Responsibility: Super HRMS Manager

Navigation: Work Structure -> Grade -> Grade Rate


  • · Enter Name of a rate.
  • · Put units as Money.
  • · Select a Grade from the drop down with a currency
  • · Key in a Minimum and maximum value, and the mid value must get calculated automatically.

Grade Rates are very useful for Salary surveys, to tell the employee’s manager, where he stands in his grade scale, and how far he is from the mid value etc.

Grade step progression

Usually the Performance Management planning flow is to promote a Person from one grade to another when there is a performance review. Once the grade increases the salary is also increased.
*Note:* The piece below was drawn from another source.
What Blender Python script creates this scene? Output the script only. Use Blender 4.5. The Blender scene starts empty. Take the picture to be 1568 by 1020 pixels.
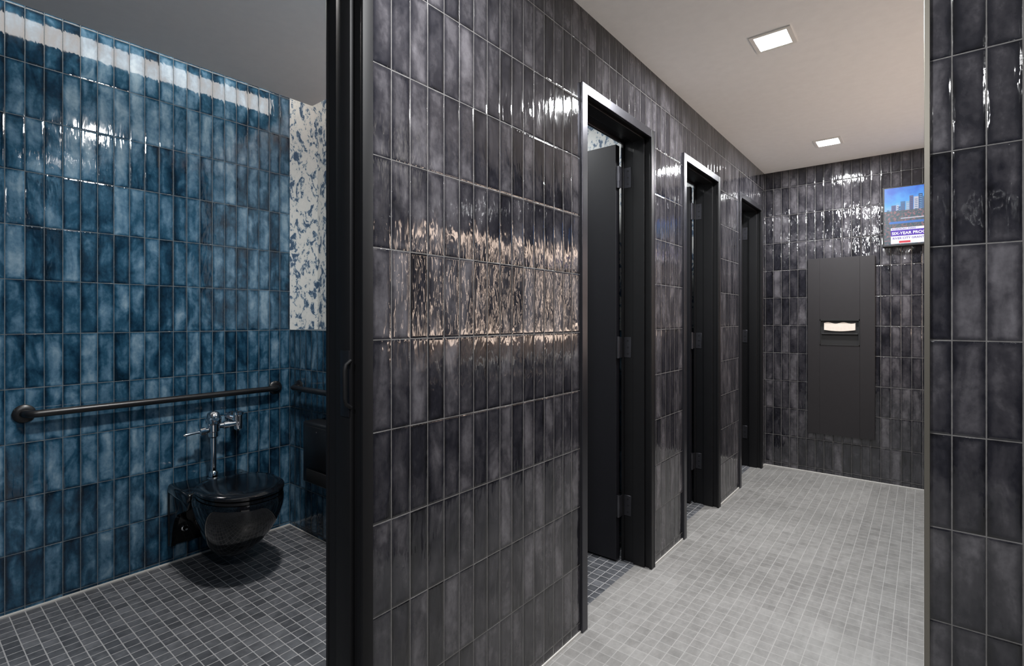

However in some firms, where the promotions are managed through the years of experience or points, the grade step progression comes handy.

How it works is, we set up rules of eligibility to get into a Grade. So if someone passes the criteria he will be moved to next grade. The eligibility can be based on Years of Service, points etc. Once the Employee gets the value, he moves to the next grade and so does his salary.

For an example, we will set it up like this: If someone is a Production Manager since one year, the grade is L4, if two years, it is L5 and likewise, so If Mr. Joe is L4 and completes his second anniversary as a Production engineer, he should get promoted to L5 automatically, and his salary should also change to the band of L5. So the promotion becomes an automated process, but now-a-days, the competition defines the promotion not the Years of Service; so Grade Step Progression is not a widely used functionality.